Rotes Licht aussendende Leuchtdioden – üblicherweise aus Gallium- arsenid – gehören mittlerweile zum Alltag.

Eingeschlossen in ein Glas- gehäuse, illuminieren die sandkorngroßen Kristalle die Anzeigen von Taschenrechnern sowie die Kontroll-Leuchten von Radios und Fernsehgeräten. Laserdioden finden sich millionenfach in CD-Abspielgeräten sowie an Supermarktkassen in Bar-Code-Leseeinheiten.

Warum die Bandlücke so wichtig ist

Eine Diode ist ein Halbleiterkristall, der hauptsächlich aus zwei Schichten besteht: Die eine – sie heißt „n-dotiert“ – enthält einen Überschuß an Elektronen. In der anderen („p-dotiert“) überwiegen „Löcher“, positive Ladungen. „Dotiert“ bedeutet: Das Grundmaterial ist gezielt mit Fremdatomen verunreinigt.

Schickt man Strom durch den Kristall, so fließen Elektronen und Löcher aufeinander zu und rekombinieren. Dabei wird Energie abgestrahlt – in Form von Licht. Beim Laserkristall tritt ein gebündelter, kohärenter Lichtstrahl aus. Dazu erhält der Kristall verspiegelte Endflächen, zwischen denen die Photonen so lange hin- und herschwingen, bis der Strahl intensiv genug ist, um an einer Seite trotz Verspiegelung auszutreten.

Die Farbe des Lichts wird durch die Bandlücke bestimmt. So nennen die Physiker den energetischen Abstand zwischen dem sogenannten Valenzband, in dem die Elektronen an die Atomrümpfe des Kristallgitters gebunden sind, und dem Leitungsband, in dem die Elektronen sich frei bewegen können. Bei der Rekombination springen die Elektronen des Leitungsbandes in die Löcher des energetisch niedrigeren Valenzbandes.

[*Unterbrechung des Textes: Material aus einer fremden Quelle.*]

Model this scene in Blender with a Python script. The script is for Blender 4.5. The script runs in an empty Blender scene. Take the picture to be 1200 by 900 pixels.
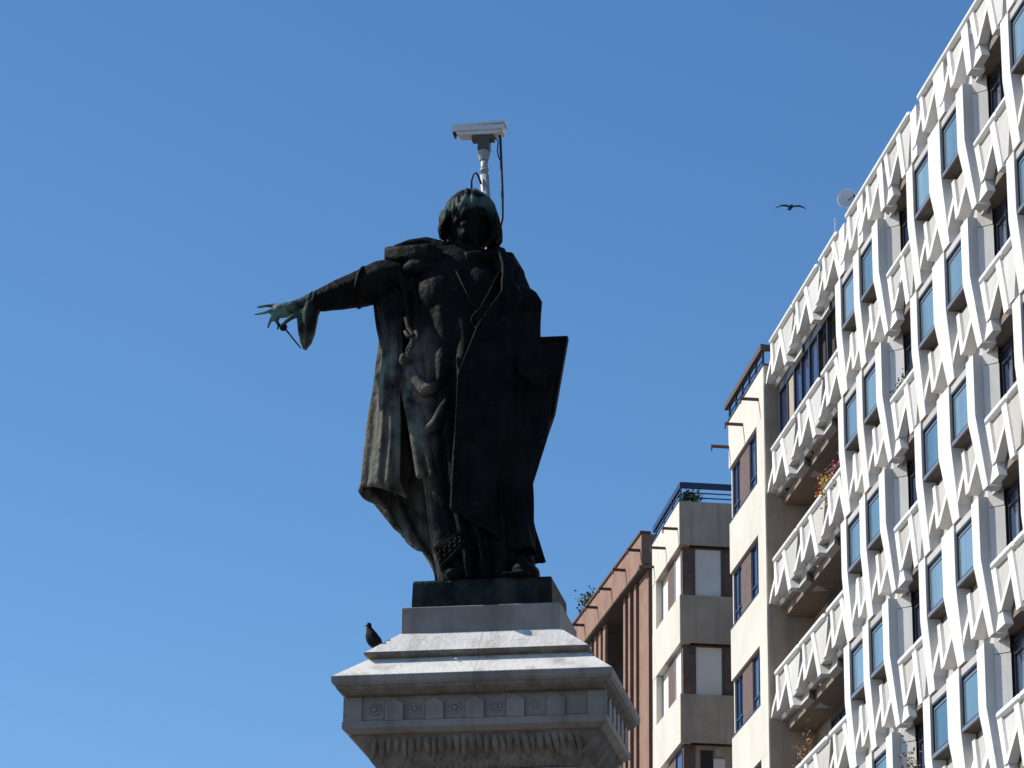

Die Bandlücke legt die Sprunghöhe der Elektronen fest. Damit ist sie ausschlaggebend für die Wellenlänge des ausgestrahlten Lichts. Die Größe der Bandlücke hängt wiederum vom Material ab. So bringt der gebräuchliche Halbleiterwerkstoff Galliumarsenid die passende Bandlücke für Rotlicht-Dioden mit. Für grünes und blaues Licht, das energiereicher ist als rotes, benötigen die Forscher breitlückige Werkstoffe wie Galliumnitrid oder Zinkselenid, damit die Elektronensprünge genügend Energie liefern.